Fuggles and Goldings dominated English ales until relatively recently. It's likely Wrekin used one or both of these. Greene King too. Other hops were used though. Including some from Germany, and Cluster from America were used a long time ago, surprisingly, as a bittering hop, on quite a fee breweries, I believe.
 
Thanks, again, clibit.

barclayperkins is a great site.

I'm pretty sure Fuggles is in the Wrekin aroma. Not sure about Goldings. If it is, there's something else as well.

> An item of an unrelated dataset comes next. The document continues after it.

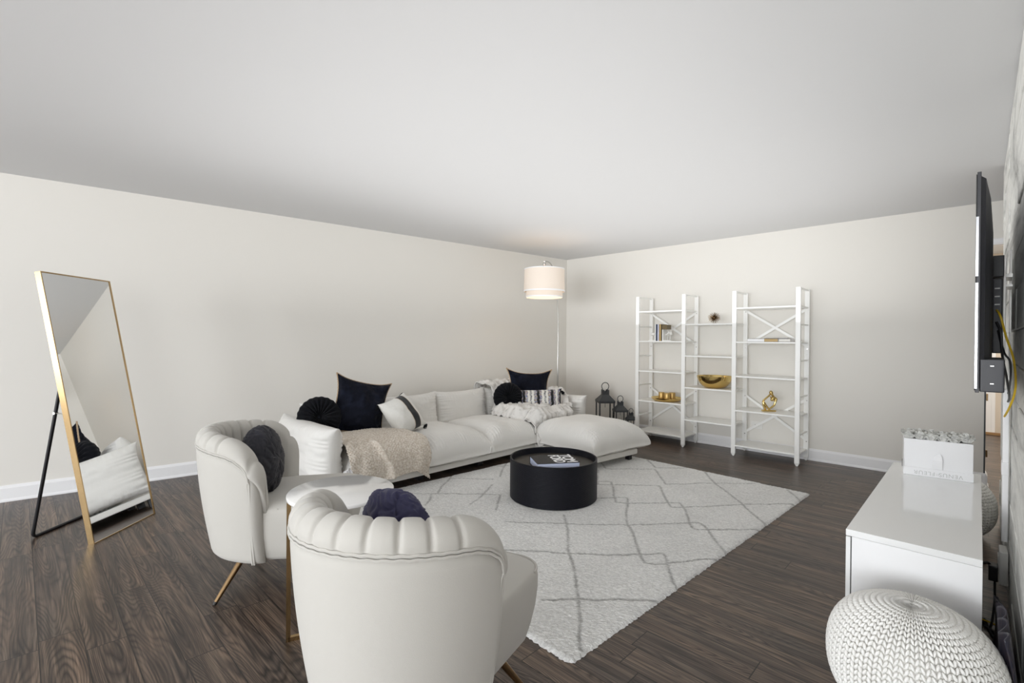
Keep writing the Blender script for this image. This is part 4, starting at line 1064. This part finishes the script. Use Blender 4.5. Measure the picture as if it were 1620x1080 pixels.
def flower_box():
    z0 = .4905; a = Vector((-.310, 3.59)); b_ = Vector((-.014, 3.625)); ux = (b_-a).normalized(); wd = (b_-a).length; c = (a+b_)/2+Vector((-ux.y, ux.x))*.075
    t = empty('flower_box', 'white gift box of preserved white roses on the media cabinet', 'flower box', (c.x, c.y, z0), math.atan2(ux.y, ux.x))
    h, d = .208, .075
    g = B(); g.box(-wd/2+.002, wd/2-.002, -d+.002, d-.002, .04, h, .002, 1); g.done('box', M['white'], t)
    B().box(-wd/2, wd/2, -d, d, 0, .047, .0015, 1).done('lid', M['white'], t)
    text_mesh('lettering', 'VENUS', .030, M['letter_grey'], t, (.056, -d-.0006, .030), (PI/2, PI, 0), .0003, 0, 1.0, 1.15)
    text_mesh('lettering', 'ET', .012, M['letter_grey'], t, (.0, -d-.0006, .023), (PI/2, PI, 0), .0003, 0)
    text_mesh('lettering', 'FLEUR', .030, M['letter_grey'], t, (-.056, -d-.0006, .030), (PI/2, PI, 0), .0003, 0, 1.0, 1.15)
    # ribbon pull on the front
    V = []; F = []
    xs = [-.022, .018]
    prof = [(0, .047, .004), (.0, .07, .012), (.0, .10, .016), (.002, .122, .011), (.008, .136, .005)]
    for i, (dx, z, y) in enumerate(prof):
        wsh = 1 if i < 3 else (.8 if i == 3 else .22)
        V += [(-.022*wsh+dx, -d-y*.6-.001, z), (.02*wsh+dx, -d-y-.001, z)]
    n = len(V); V += [(x, y+.002, z) for x, y, z in V]
    for i in range(len(prof)-1): a0 = 2*i; F += [(a0, a0+1, a0+3, a0+2), (n+a0+2, n+a0+3, n+a0+1, n+a0), (a0, a0+2, n+a0+2, n+a0), (a0+1, n+a0+1, n+a0+3, a0+3)]
    mesh('ribbon_pull', V, F, M['white'], t, False)
    # side tab at the left edge
    B().box(-wd/2-.006, -wd/2-.004, -d-.01, -d+.01, .045, .085).done('ribbon_tab', M['lantern'], t)
    # roses: petal whorls packed in rows
    r = random.Random(9)
    for ix in range(6):
        for iy in range(3):
            g = B(); x = -wd/2+.027+ix*(wd-.054)/5; y = -d+.027+iy*(2*d-.054)/2
            zc = h+.012+r.uniform(-.003, .006)
            bmesh.ops.create_icosphere(g.bm, subdivisions=1, radius=.016, matrix=Matrix.Translation((x, y, zc)))
            for ring, (rad, n, hh) in enumerate(((.010, 4, .026), (.019, 6, .024), (.027, 8, .018))):
                for k in range(n):
                    a = k*2*PI/n+ring*.5+r.uniform(-.3, .3); ca, sa = math.cos(a), math.sin(a); w2 = rad*.75+.004
                    base = Vector((x+ca*rad*.5, y+sa*rad*.5, zc-.012)); tip = Vector((x+ca*rad*1.15, y+sa*rad*1.15, zc+hh+r.uniform(-.006, .010))); sd = Vector((-sa, ca, 0))*w2
                    m1 = base.lerp(tip, .6)+Vector((ca, sa, 0))*.003
                    v = [g.bm.verts.new(p) for p in (base-sd*.5, base+sd*.5, m1+sd, tip+sd*.5+Vector((ca, sa, -.5))*.004, tip-sd*.5+Vector((ca, sa, -.3))*.004, m1-sd)]
                    g.bm.faces.new(v)
            g.done('rose', M['flower'], t, True)
flower_box()

# ============================================================ POUFS
def pouf(lab, loc, R, H, tilt=(0, 0, 0), first=None, cols=54, rows=38):
    if first is not None:
        o = first.copy(); C.objects.link(o); o.location = loc; o.rotation_euler = tilt; o['label'] = lab; return o
    n_ = 2.6
    def surf(u, v):   # u in [0,2pi], v in [-1,1] pole to pole
        t = v*PI/2; c, s = math.cos(t), math.sin(t)
        r = R*(abs(c)**(.72)); z = H/2*(1 if s > 0 else -1)*abs(s)**.9
        z -= .010*math.exp(-(r/.03)**2)*(1 if s > 0 else -1)
        return Vector((r*math.cos(u), r*math.sin(u), z))
    # stitch template: an elongated bead
    T = []; TF = []; k, q = 7, 5
    for i in range(q+1):
        a = -PI/2+PI*i/q
        for j in range(k): b = 2*PI*j/k; T.append((math.cos(a)*math.cos(b), math.cos(a)*math.sin(b), math.sin(a)))
    for i in range(q):
        for j in range(k): TF.append((i*k+j, i*k+(j+1) % k, (i+1)*k+(j+1) % k, (i+1)*k+j))
    T = np.array(T); V = []; F = []
    nb = 0
    # row spacing by arc length
    vs = np.linspace(-1, 1, 1200); P = [surf(0, v) for v in vs]; d = np.r_[0, np.cumsum([(P[i+1]-P[i]).length for i in range(len(P)-1)])]
    rows_v = np.interp(np.linspace(.012, d[-1]-.012, rows), d, vs)
    step = d[-1]/rows
    r_ = random.Random(2)
    for ri, v in enumerate(rows_v):
        for c in range(cols):
            for sgn in (-1, 1):
                u = 2*PI*(c+.25*sgn)/cols+2*PI/cols*.0
                p = surf(u, v); pu = (surf(u+.01, v)-p); pv = surf(u, min(1, v+.004))-surf(u, max(-1, v-.004))
                ring = 2*PI*max(.012, math.hypot(p.x, p.y))/cols
                if pu.length < 1e-7 or pv.length < 1e-7: continue
                tu, tv = pu.normalized(), pv.normalized(); nn = tu.cross(tv).normalized()
                ax = (tv*1.0+tu*sgn*-.50*min(1, ring/.03)).normalized(); bx = nn.cross(ax)
                w2 = min(ring*.20, .0075); ln = step*.60
                jit = 1+r_.uniform(-.06, .06)
                Q = T[:, :1]*w2*np.array(bx)*jit+T[:, 1:2]*.0085*np.array(nn)+T[:, 2:3]*ln*np.array(ax)+np.array(p+nn*.001)
                V.append(Q); F += [tuple(nb+i for i in f) for f in TF]; nb += len(T)
    # inner body under the stitches
    nu, nv = 48, 40; G = []
    for i in range(nu):
        for j in range(nv+1):
            p = surf(2*PI*i/nu, -1+2*j/nv); G.append((p.x*.972, p.y*.972, p.z*.968))
    F += [tuple(nb+i for i in f) for f in grid_faces(nu, nv+1, True)]
    V.append(np.array(G)); V = np.vstack(V); V[:, 2] += H/2
    o = mesh('pouf', V, F, M['yarn'], None, True, loc=loc, rot=tilt)
    return tag(o, lab, 'pouf', 'white knitted poufs')
pf = pouf('white chunky knit pouf in front of the media cabinet', (-.152, 2.06, .002), .228, .380)
pouf('white knit pouf in shade beyond the far end of the cabinet', (-.140, 4.30, 0.002), .232, .345, (0, 0, .4), pf)

# ============================================================ TELEVISION
def television():
    y0, y1, zb, zt = 2.13, 3.36, 1.095, 1.797
    t = empty('television', 'flat black television seen edge on, mounted on the slab wall', 'television', (0, y0, zb))
    H = zt-zb; L = y1-y0
    B().box(-.011, -.0085, .004, L-.004, .006, H-.006, .0005, 1).done('screen', mat('dark_screen', (.01, .01, .012), .06, coat=1), t)
    g = B(); g.box(-.0085, .001, 0, L, 0, H, .001, 1); g.done('bezel', M['plastic'], t)
    g = B(); g.box(-.0105, -.0035, -.002, 0, .012, .35, .0004, 1); g.box(-.0105, -.0035, -.002, 0, .37, .56, .0004, 1); g.done('edge_trim', M['silvergrey'], t)
    # tapered back housing
    V = []; F = []
    lv = [(.001, .012, .012, .012), (.012, .02, .02, .02), (.024, .10, .02, .07), (.033, .30, .02, .15), (.034, .36, .03, .18)]
    for x, my, mb, mt in lv: V += [(x, my, mb), (x, L-my, mb), (x, L-my, H-mt), (x, my, H-mt)]
    for i in range(len(lv)-1):
        for k in range(4): F.append((i*4+k, i*4+(k+1) % 4, i*4+4+(k+1) % 4, i*4+4+k))
    F.append((16, 17, 18, 19)); F.append((3, 2, 1, 0))
    mesh('back_housing', V, F, M['plastic'], t, False)
    g = B(); g.box(.0015, .058, .012, .30, .002, .107, .006, 3); g.done('speaker_box', M['plastic'], t)
    g = B(); g.box(.026, .034, .0105, .012, .084, .0865); g.box(.026, .034, .0105, .012, .028, .0305); g.done('speaker_clip', M['chrome'], t)
    g = B(); g.box(.034, .062, .42, .70, .12, .40, .004, 2); g.done('connector_panel', M['plastic'], t)
    g = B(); g.box(.034, .066, .46, .62, .41, .49, .003, 2); g.done('mount_block', M['black'], t)
    for k in range(3):
        g = B(); g.box(.040, .054, .4185, .42, .36-.03*k, .364-.03*k); g.done('port_label', M['outlet'], t)
    g = B()
    g.box(.072, .080, .80, .83, -.02, .52, .001); g.box(.096, .104, 1.0, 1.03, -.05, .58, .001); g.box(.066, .100, .82, 1.0, .44, .455); g.box(.066, .100, .82, 1.0, .40, .41)
    g.done('wall_bracket', M['chrome'], t)
    # cables
    def cab(name, pts, r, m, lab=None):
        P = [Vector(p)-Vector((0, y0, zb)) for p in pts]; Q = []
        for i in range(len(P)-1):
            p0, p1, p2, p3 = P[max(i-1, 0)], P[i], P[i+1], P[min(i+2, len(P)-1)]
            for s in np.linspace(0, 1, 8, endpoint=False): Q.append(.5*((2*p1)+(p2-p0)*s+(2*p0-5*p1+4*p2-p3)*s*s+(3*p1-p0-3*p2+p3)*s**3))
        Q.append(P[-1]); B().tube(Q, r, 8).done(name, m, t, True)
    cab('yellow_cable', [(.046, 2.54, 1.375), (.055, 2.50, 1.35), (.072, 2.52, 1.27), (.090, 2.55, 1.20), (.098, 2.57, 1.12), (.096, 2.60, 1.06), (.084, 2.66, 1.00), (.075, 2.75, .96)], .0035, M['yellow'])
    cab('power_cable', [(.045, 2.52, 1.33), (.056, 2.50, 1.29), (.062, 2.52, 1.20), (.076, 2.6, 1.12), (.088, 2.75, 1.04), (.095, 3.1, .99)], .004, M['black'])
    cab('signal_cable', [(.050, 2.53, 1.30), (.066, 2.55, 1.22), (.085, 2.62, 1.18), (.09, 2.75, 1.10), (.098, 3.2, 1.02)], .0035, M['black'])
television()

# ============================================================ POWER POINT, CABLES, FOLDED CLOTH BY THE SLAB WALL
t = empty('power_outlet', 'white surface outlet box below the cord raceway on the slab wall', 'outlet', (.1065, 3.27, .12))
B().box(-.030, 0, -.06, .06, 0, .155, .006, 2).done('box', M['outlet'], t)
B().box(-.034, -.030, -.035, .035, .03, .125, .002, 1).done('face_plate', M['outlet'], t)
def fcurve(pts, n=8):
    P = [Vector(p) for p in pts]; Q = []
    for i in range(len(P)-1):
        p0, p1, p2, p3 = P[max(i-1, 0)], P[i], P[i+1], P[min(i+2, len(P)-1)]
        for s in np.linspace(0, 1, n, endpoint=False): Q.append(.5*((2*p1)+(p2-p0)*s+(2*p0-5*p1+4*p2-p3)*s*s+(3*p1-p0-3*p2+p3)*s**3))
    return Q+[P[-1]]
t = empty('power_adapter', 'black power adapter plugged into the outlet box by the slab wall', 'adapter', (.072, 3.18, .17))
B().box(-.032, -.0, -.03, .03, -.02, .05, .004, 2).done('adapter_body', M['black'], t)
g = B(); g.tube(fcurve([(-.02, 0, .04), (-.035, -.01, .055), (-.05, -.02, .05), (-.055, .0, .05)]), .006, 8); g.tube(fcurve([(-.01, 0, -.02), (-.012, -.1, -.10), (-.028, -.22, -.162), (-.05, -.14, -.164), (-.075, -.05, -.164)]), .0045, 8)
g.done('adapter_cord', M['black'], t, True)
o = B().tube(fcurve([(.02, 2.98, .006), (.05, 2.95, .006), (.085, 2.88, .007), (.095, 2.80, .006), (.06, 2.86, .006), (.03, 3.05, .006)]), .005, 8).done('floor_cable', M['black'], None, True); tag(o, 'loose black cable looped on the floor behind the cabinet', 'cable')
o = B().tube(fcurve([(.02, 3.02, .013), (.06, 3.0, .014), (.088, 2.92, .016), (.100, 2.84, .02)]), .0035, 8).done('floor_cable', M['yellow'], None, True); tag(o, 'thin yellow cable on the floor below the outlet box', 'cable')
def folded_cloth():
    # pleated satin standing between cabinet and wall
    nu, nv = 150, 40; u = np.linspace(0, 1, nu); v = np.linspace(0, 1, nv); U, V_ = np.meshgrid(u, v, indexing='ij')
    Y = 2.06+.66*U
    X = .060+.026*np.sin(U*2*PI*7+.9*np.sin(V_*3))*(.4+.6*V_)+.012*np.sin(V_*PI)
    X = np.clip(X, .024, .098)
    top = .36-.20*np.clip(U-.35, 0, 1)+.012*np.sin(U*40); Z = .004+top*(1-V_)*1.0
    o = mesh('folded_cloth', np.stack([X, Y, Z], -1).reshape(-1, 3), grid_faces(nu, nv), M['iris'], None, True)
    md = o.modifiers.new('thickness', 'SOLIDIFY'); md.thickness = .004
    tag(o, 'dark slate pleated satin cloth stuffed between the cabinet and slab wall', 'cloth')
folded_cloth()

I shall have a look at Cluster.
 
From research I did several years ago I believe GK abbot and IPA were hopped with Goldings and Northern brewer until sometime in the 1970s when they replaced Northern brewer with Challenger.
 
Thanks for that, trueblue.

Northern Brewer was on my list as a possible, being an ancestor of Challenger. It'll definitely be on my next order.

Good to hear the reason GK IPA changed. We knew it had, but the word on the bar floor was that they'd shifted production to (or from?) Biggleswade and maybe it was the water... We were more interested in drinking it than analysing it, you understand.